The only one I think is reasonable is GraphQL. But that isn't rest, and HTTP is just one of the transport layers it supports.
For anything claiming to be RESTful, it's a crime.
Yes, there are broken uses of the HTTP protocol verbs where filtering to GET won’t work.
This is exactly the risk I'm wanting to mitigate. Immich is under heavy active development, and I want to abstract away from needing to worry whether the no-auth API URLs are safe to expose publicly.
At the end of the day I feel safer knowing that there is zero public access to any part of my Immich instance, which for me is what really matters.
Immich has a whole set of end-to-end automated tests to ensure they don't accidentally make public any URLs they went to be private:
https://github.com/immich-app/immich/tree/main/e2e/src/api/specs
As a popular open source project, that would be e glaring security hole.
Using this proxy puts the trust in a far less popular project with fewer eyeballs on it, and introduces new risks that the author's Github account is hacked or there's vulnerability in he supply chain of this docker container.
It's also not true that you "never need to touch it again" . It's based on Node whose security update expire every two years. New image should be built at least every two years to keep to update with the latest Node security updates, which have often been in their HTTP/HTTPS protocol implementations, so they affect a range of Node apps directly exposed to the internet.
All good points, and Apple has some of the most skilled engineers in the world and The Fappening still happened.
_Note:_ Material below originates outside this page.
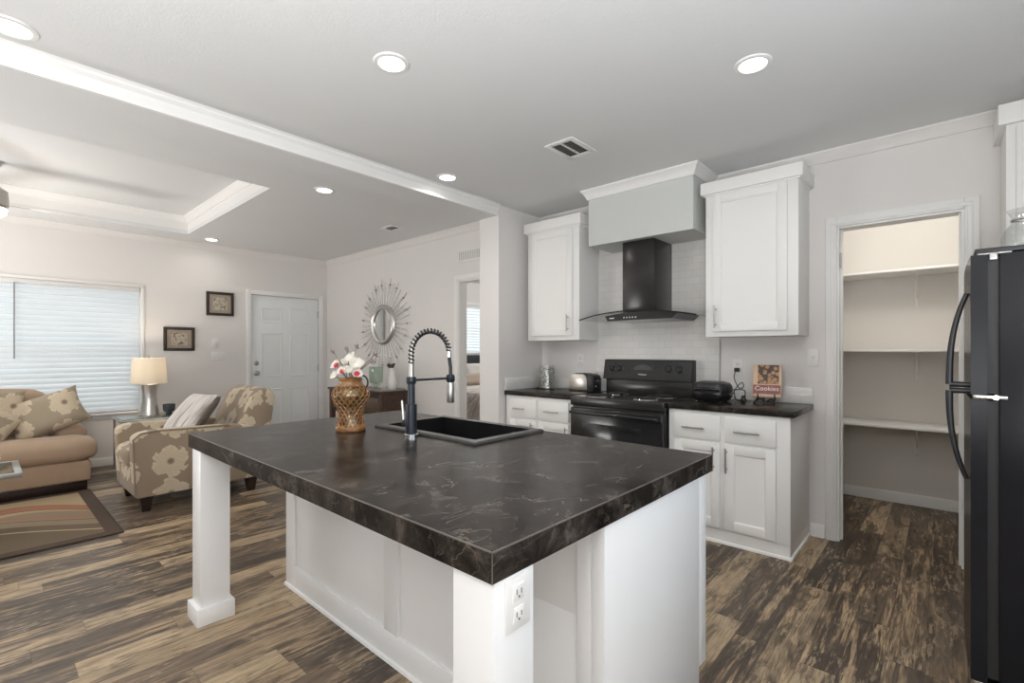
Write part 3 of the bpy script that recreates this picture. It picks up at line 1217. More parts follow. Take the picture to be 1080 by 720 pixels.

It's not possible for me to audit everything that's happening security-wise in Immich, but I can fully understand what's happening in this small codebase to my own satisfaction. At the end of the day I feel safer knowing that there is no public access to any part of my Immich instance.
I meant that you don't need to use it to share photos, not that you never need to update your docker containers! 😱 Thanks, I have clarified that.
Interestingly the recent D-Link NAS security flaw uses GET.
Good example. It’s true that an even a GET request not designed to mutate data might still fail to validate input, allowing a SQL injection attack or other attack that escalates to the privileges that the running app has.